Ah Dieu! Que la guerre économique est jolie

Philippe Labarde et Bernard Maris, Albin Michel, 1998, 295 p.

Sur le ton d’un pamphlet polémique et incisif, voilà une attaque en règle contre l’une des idéologies les plus dangereuses de cette fin de siècle : le néo-libéralisme. Les dégâts provoqués par ce nouveau dogme sont considérables : les fonctionnaires sont des planqués, les smicarts de honteux privilégiés, les assurés sociaux des nantis et les chômeurs des paresseux qui s’accrochent à leurs allocations … Comment en est-on arrivé là ? Pendant des années, on n’a pas arrêté de nous parler d’une guerre économique mondiale, les entreprises étant les armées devant nous faire gagner ce conflit. Il fallait donc tout sacrifier pour le front en favorisant avant tout leur compétitivité. Par-dessus bord la protection sociale, hors de propos le salaire minimum, inacceptable la législation du travail. Alain Minc ose affirmer que si depuis 1973, les Français avaient accepté  35 au lieu de 40% d’augmentation de leur pouvoir d’achat, on aurait pu sauver 1 million d’emplois. Il se garde bien de parler du pouvoir d’achat des actions qui dans le même temps a augmenté de 500 % ! Quant à l’Etat-providence, on lui reproche avant tout  de tuer l’initiative pas ses impôts… Sauf quand il dépense des milliards de subventions, de crédits de recherche et développement, d’infrastructure ou d’aide à l’embauche (un emploi créé par des mesures de baisse des charges coûte à la collectivité de 200.000 à 1 million de Francs).

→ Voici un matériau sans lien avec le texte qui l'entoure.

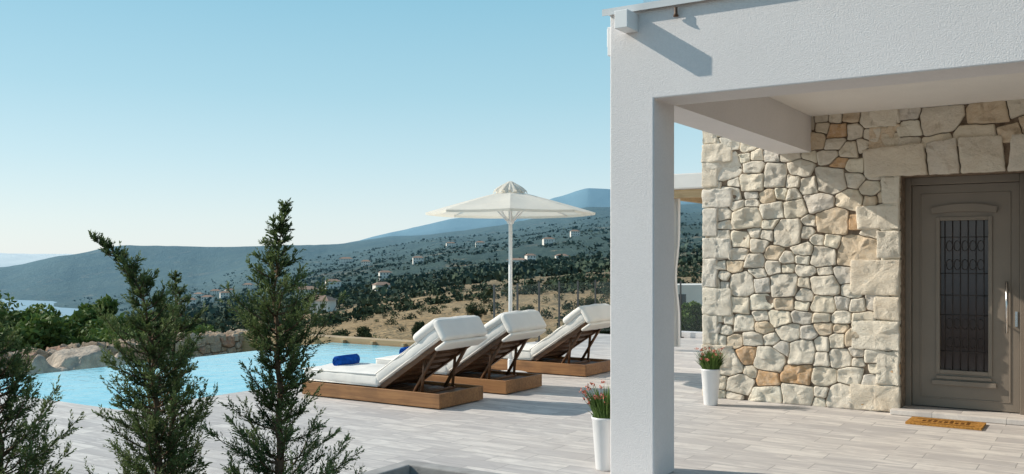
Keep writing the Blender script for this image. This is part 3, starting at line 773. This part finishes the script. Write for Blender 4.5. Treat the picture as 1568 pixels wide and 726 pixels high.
# ---------------------------------------------------------------- fence
fe=empty('glass_fence')
tg=NT('fence_glass'); tg.col((.5,.6,.6)); tg.rough(.3); tg.b.inputs['Alpha'].default_value=.03; tg.b.inputs['Specular IOR Level'].default_value=.2
path=[(-8.72,12.98+i*.72) for i in range(6)]+[(-8.72+i*.9,16.58) for i in range(1,7)]
mb=MB(); mg=MB()
for i,(u,v) in enumerate(path):
    mb.box(u-.013,u+.013,v-.013,v+.013,0,1.06,M_post); mb.box(u-.05,u+.05,v-.05,v+.05,.001,.015,M_post)
    if i+1<len(path):
        a,b=path[i+1]
        if abs(a-u)>abs(b-v): mg.box(u+.03,a-.03,v-.004,v+.004,.06,1.03,tg.m)
        else: mg.box(u-.004,u+.004,v+.03,b-.03,.06,1.03,tg.m)
mb.obj('posts',fe); mg.obj('panels',fe)

# pavilion behind
pv=empty('garden_pavilion'); mb=MB()
mb.box(-6.3,-2.6,14.0,17.2,2.60,2.84,M_curt); mb.obj('fabric_roof',pv,bevel=.02)
mb=MB()
mb.box(-6.2,-2.7,14.1,14.22,2.46,2.59,M_woodl); mb.box(-6.2,-6.08,14.22,17.1,2.46,2.59,M_woodl); mb.box(-6.2,-2.7,17.0,17.12,2.46,2.59,M_woodl)
for k in range(8): mb.box(-5.8+k*.4,-5.74+k*.4,14.22,17.0,2.49,2.58,M_woodl)
for (a,b) in ((-6.2,14.1),(-2.82,14.1),(-2.82,17.0)): mb.box(a,a+.08,b,b+.08,0,2.46,M_whitep)
mb.obj('timber_frame',pv)
mb=MB(); vs_=[];fs_=[];n=60
for j in range(14):
    z=2.46-2.4*j/13; wd=.26*(1-.4*math.exp(-((z-1.2)/.4)**2))
    for k in range(n+1):
        t=k/n; vs_.append((-6.12+wd*t*.6,14.26+.03*math.sin(t*40),z))
for j in range(13):
    for k in range(n): fs_.append((j*(n+1)+k,j*(n+1)+k+1,(j+1)*(n+1)+k+1,(j+1)*(n+1)+k))
mb.add(vs_,fs_,M_curt,True); mb.obj('curtain',pv)

mb=MB(); mb.box(-8.0,-3.8,16.65,16.95,-.6,.10,M_stucco); mb.obj('low_ledge_wall',rot=R)

# ---------------------------------------------------------------- left garden wall + boulders
gw=empty('rubble_garden_wall')
mb=MB(); mb.box(-15.0,-14.55,-2,13.2,-2,-.06,M_mortar); mb.obj('core',gw)
def palw(x,y,rnd):
    k=rnd.uniform(.7,1.05); c=rnd.choice([(.38,.29,.21),(.42,.34,.27),(.33,.25,.18),(.44,.33,.24),(.38,.21,.14)]); return tuple(q*k for q in c)
st=Stones(); rnd=random.Random(21); st.region(-2,13.2,-1.4,-.04,.07,.14,.016,lambda x,y,d:(-14.55+d,x,y),rnd,palw,depth=(.03,.07),asp=1.2,amp=.02)
x=-2
while x<13.1:
    L=rnd.uniform(.12,.34)
    st.stone([(x+.01,-15.02+rnd.uniform(-.03,.03)),(x+L-.01,-15.02+rnd.uniform(-.03,.03)),(x+L-.01,-14.5+rnd.uniform(-.05,.05)),(x+.01,-14.5+rnd.uniform(-.05,.05))],palw(0,0,rnd),-.09,rnd.uniform(.04,.13),lambda a,b,d:(b,a,d),rnd,amp=.03,cc=.04)
    x+=L
st.obj('stones',gw,mat=M_wstone)
def boulder(u,v,z,s,seed,nm='boulder'):
    import bmesh
    bm=bmesh.new(); bmesh.ops.create_icosphere(bm,subdivisions=5,radius=1)
    for q in bm.verts:
        p=q.co.copy(); d=1+.35*mnoise.fractal(p*1.1+Vector((seed,0,0)),1,2,4)
        for k in range(7):
            nn=Vector((math.sin(k*2.1+seed),math.cos(k*1.3+seed*2),math.sin(k*.9+seed*3))).normalized(); dd=p.dot(nn)
            if dd*d>.72: d=.72/dd
        q.co=Vector((p.x*s[0],p.y*s[1],p.z*s[2]))*d*1.15
    me=bpy.data.meshes.new(nm); bm.to_mesh(me); bm.free(); me.materials.append(M_rock)
    me.polygons.foreach_set('use_smooth',[True]*len(me.polygons))
    o=bpy.data.objects.new(nm,me); COL.objects.link(o); x,y=uv2xy(u,v); o.location=(x,y,z); o.rotation_euler=(0,0,seed)
boulder(-13.1,8.3,-.42,(.52,.55,.62),3.1); boulder(-13.0,7.6,-.60,(.4,.45,.5),5.7); boulder(-13.3,9.1,-.62,(.4,.5,.5),8.2)

# ---------------------------------------------------------------- bushes / broadleaf trees
def broadleaf(name,x,y,zb,zt,rad,nl,seed,leaf=.06,mat=M_bushleaf,lobes=16):
    rg=np.random.RandomState(seed); e=empty(name,0,(x,y,zb)); Ht=zt-zb
    L=rg.normal(size=(lobes,3)); L/=np.linalg.norm(L,axis=1,keepdims=True); L*=rg.uniform(.35,1.0,(lobes,1))
    cs=L*np.array([rad*.8,rad*.8,Ht*.38])+np.array([0,0,Ht*.55]); sr=rg.uniform(.2,.45,lobes)*min(rad,Ht*.6)
    k=rg.randint(0,lobes,nl); P=blobpts(nl,rg); P*=sr[k][:,None]; C=cs[k]+P
    C[:,2]=np.maximum(C[:,2],.02)
    q=leafquads(C,leaf*rg.uniform(.6,1.3,nl),rg,.5)
    c=np.clip(.3+.5*P[:,2]/sr[k]+.12*rg.normal(size=nl)+.25*(C[:,2]/Ht-.5)+ (rg.uniform(-.15,.15,lobes))[k],0,1)
    np_mesh('crown',q.reshape(-1,3),4,mat,c,e)
    mb=MB(); mb.tube([(0,0,-.3),(.03,.02,Ht*.3),(0,0,Ht*.7)],[.07,.05,.02],M_bark,8)
    for i in range(lobes): mb.tube([(0,0,Ht*.2),tuple(cs[i]*.6+np.array([0,0,Ht*.05])),tuple(cs[i])],[.03,.018,.006],M_bark,5)
    mb.obj('trunk',e)
def at(px,dep): return ((px-CX)/F*dep,dep)
for i,(px,dep,top,rad,nl) in enumerate([(-60,20,430,1.7,9000),(15,21,446,1.5,10000),(70,20,462,1.3,9000),(152,24,460,.9,7000),(118,19,488,1.0,7000),(200,23,472,1.2,8000),(-140,18,450,1.6,7000),(255,25,486,1.1,6000),(165,19,496,1.0,7000),(310,28,494,.9,4500),(50,18.5,484,1.1,7000),(-10,18,478,1.1,7000)]):
    x,y=at(px,dep); broadleaf('broadleaf_bush',x,y,-1.9,1.5-(top-HZ)/F*dep,rad,nl,30+i,.075)
x,y=at(1060,19.3); broadleaf('shrub',x,y,-.2,.68,.42,5000,77,.05)
x,y=at(1035,21.5); broadleaf('shrub',x,y,-1.2,.35,.5,3000,78,.05)
for i,(px,dep,hh,rad) in enumerate([(700,70,1.5,.9),(765,52,1.1,.6),(875,55,1.3,.8),(640,90,1.7,1.0),(810,110,2.2,1.3),(935,55,1.6,.9),(560,85,1.7,1.0),(905,120,2.4,1.5),(520,64,2.0,1.1),(730,120,2.4,1.5),(360,70,2.4,1.4),(410,60,2.0,1.1)]):
    x,y=at(px,dep); zz=float(terr(math.atan(x/y),math.hypot(x,y))[2]); broadleaf('olive_tree',x,y,zz-.1,zz+hh,rad,3000,50+i,.085,M_dtree)

# ---------------------------------------------------------------- conifers
def conifer(name,dep,axis,prof,nbr,seed):
    sc_=dep/F; zt=1.5-(axis[0][0]-HZ)*sc_-.06
    az_=[1.5-(p[0]-HZ)*sc_ for p in axis][::-1]; ax_=[(p[1]-CX)*sc_ for p in axis][::-1]
    pz=[1.5-(p[0]-HZ)*sc_ for p in prof][::-1]; pr=[p[1]*sc_ for p in prof][::-1]
    rnd=np.random.RandomState(seed); zb=.0
    base=np.array([ax_[0],dep,0.0])
    e=empty(name,0,(base[0],dep,0))
    def ax(z): return float(np.interp(z,az_,ax_))-base[0]
    mb=MB(); N=22
    pts=[(ax(-.1+(zt+.1)*i/N)+.006*math.sin(i*1.7),.006*math.cos(i*2.1),-.1+(zt+.08)*i/N) for i in range(N+1)]
    mb.tube(pts,[.026*(1-i/N)+.002 for i in range(N+1)],M_bark,8)
    LV=[];LC=[]
    for i in range(nbr):
        f=(i+rnd.rand())/nbr; ztip=zb+.08+(zt-.02-zb)*f**.92
        Rr=float(np.interp(ztip+.03,pz,pr)); a=i*2.39996+rnd.uniform(-.4,.4)
        L=Rr*rnd.uniform(.4,1.35); rise=rnd.uniform(.4,1.2)
        if f>.95: L*=.6; rise=1.5
        zs=max(.02,ztip-L*rise); hd=np.array([math.cos(a),math.sin(a),0.0])
        s=np.linspace(0,1,9); st0=np.array([ax(zs),0,zs])
        bend=rnd.uniform(-.25,.25); sdv=np.array([-math.sin(a),math.cos(a),0])
        B=st0+hd*(L*(s**.9))[:,None]+np.array([0,0,1.0])*(L*rise*(.35*s+.65*s*s))[:,None]+sdv*(bend*L*s*s)[:,None]
        mb.tube([tuple(p) for p in B[::2]],[.0045*(1-q)+.001 for q in s[::2]],M_bark,4,False)
        blen=L*math.sqrt(1+rise*rise)
        nt_=int(7+blen*82)
        sj=np.sort(rnd.uniform(.18,1.0,nt_)); sj[-1]=1
        Pj=np.stack([np.interp(sj,s,B[:,k]) for k in range(3)],1)
        Tj=np.stack([np.interp(np.minimum(sj+.05,1),s,B[:,k])-np.interp(np.maximum(sj-.07,0),s,B[:,k]) for k in range(3)],1)
        Tj/=np.linalg.norm(Tj,axis=1,keepdims=True)+1e-9
        rd=rnd.normal(size=(nt_,3)); rd-=Tj*(rd*Tj).sum(1,keepdims=True); rd/=np.linalg.norm(rd,axis=1,keepdims=True)
        td=Tj*.85+rd*.6+np.array([0,0,.12]); td/=np.linalg.norm(td,axis=1,keepdims=True)
        tl=(.19*blen*(1.12-sj)+.022)*rnd.uniform(.5,1.6,nt_)
        K=12
        tt=np.tile(np.linspace(.0,1.0,K),(nt_,1))
        bp=Pj[:,None,:]+td[:,None,:]*(tl[:,None]*tt)[:,:,None]
        bp[:,:,2]+=(.15*tl[:,None]*tt**2)
        ld=rnd.normal(size=(nt_,K,3)); ld-=td[:,None,:]*(ld*td[:,None,:]).sum(2,keepdims=True); ld/=np.linalg.norm(ld,axis=2,keepdims=True)
        dirl=td[:,None,:]*.95+ld*.55
        ll=rnd.uniform(.010,.020,(nt_,K,1))
        sidev=np.cross(dirl,rnd.normal(size=(nt_,K,3))); sidev/=np.linalg.norm(sidev,axis=2,keepdims=True)+1e-9
        wv=sidev*rnd.uniform(.0021,.0038,(nt_,K,1)); tip=bp+dirl*ll; mid=bp+dirl*ll*.45
        q=np.stack([bp,mid-wv,tip,mid+wv],2).reshape(-1,4,3)
        LV.append(q); col=np.clip(.08+.6*(sj[:,None]**2)*np.ones((1,K))+.4*tt*(sj[:,None])+rnd.normal(size=(nt_,K))*.13+rnd.uniform(-.18,.2),0,1); LC.append(col.ravel())
    mb.obj('trunk',e)
    np_mesh('foliage',np.concatenate(LV).reshape(-1,3),4,M_conif,np.concatenate(LC),e)
conifer('cypress_tree',4.5,[(315,438),(370,428),(440,420),(520,425),(600,428),(720,428),(860,430)],
   [(312,2),(330,18),(345,6),(365,16),(385,38),(410,36),(430,86),(450,94),(475,52),(520,50),(560,42),(600,52),(640,80),(690,98),(740,110),(860,100)],200,3)
conifer('cypress_tree',4.55,[(362,136),(385,168),(410,195),(440,215),(480,226),(540,234),(620,238),(720,242),(860,245)],
   [(360,2),(378,12),(400,16),(425,26),(455,56),(480,62),(505,40),(530,66),(560,56),(600,76),(640,50),(700,88),(760,100),(860,90)],180,7)
conifer('cypress_tree',4.1,[(425,-62),(520,-30),(600,-5),(700,0),(880,5)],
   [(425,5),(470,30),(520,48),(580,62),(620,80),(680,98),(740,110),(880,100)],170,12)
conifer('cypress_tree',4.9,[(420,268),(470,270),(560,266),(700,262),(840,260)],
   [(420,3),(440,24),(470,38),(520,38),(600,44),(700,60),(840,60)],90,21)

Alors, ça suffit comme cela : il est temps de crier bien fort que “ le libre-échange asservit, que la concurrence tue la liberté, que la mondialisation économique est une imposture égalitaire, qu’à la dictature policière de l’Est se substituent la brutalité des marchés et la tyrannie des financiers ” (p.49). Depuis 1974, le Produit Intérieur Brut mondial est passé de 11.000 à 19.000 milliards de $ (en Dollars constants). Mais au lieu d’être répartie harmonieusement et équitablement, cette manne a été l’occasion pour les plus riches d’être encore plus riches et les plus pauvres d’être encore plus pauvres. “ Tout ce que nous avons fait depuis la guerre froide est d’avoir remplacé la bombe nucléaire par une bombe sociale ” explique Juan Somavia, diplomate chilien, spécialiste du développement social.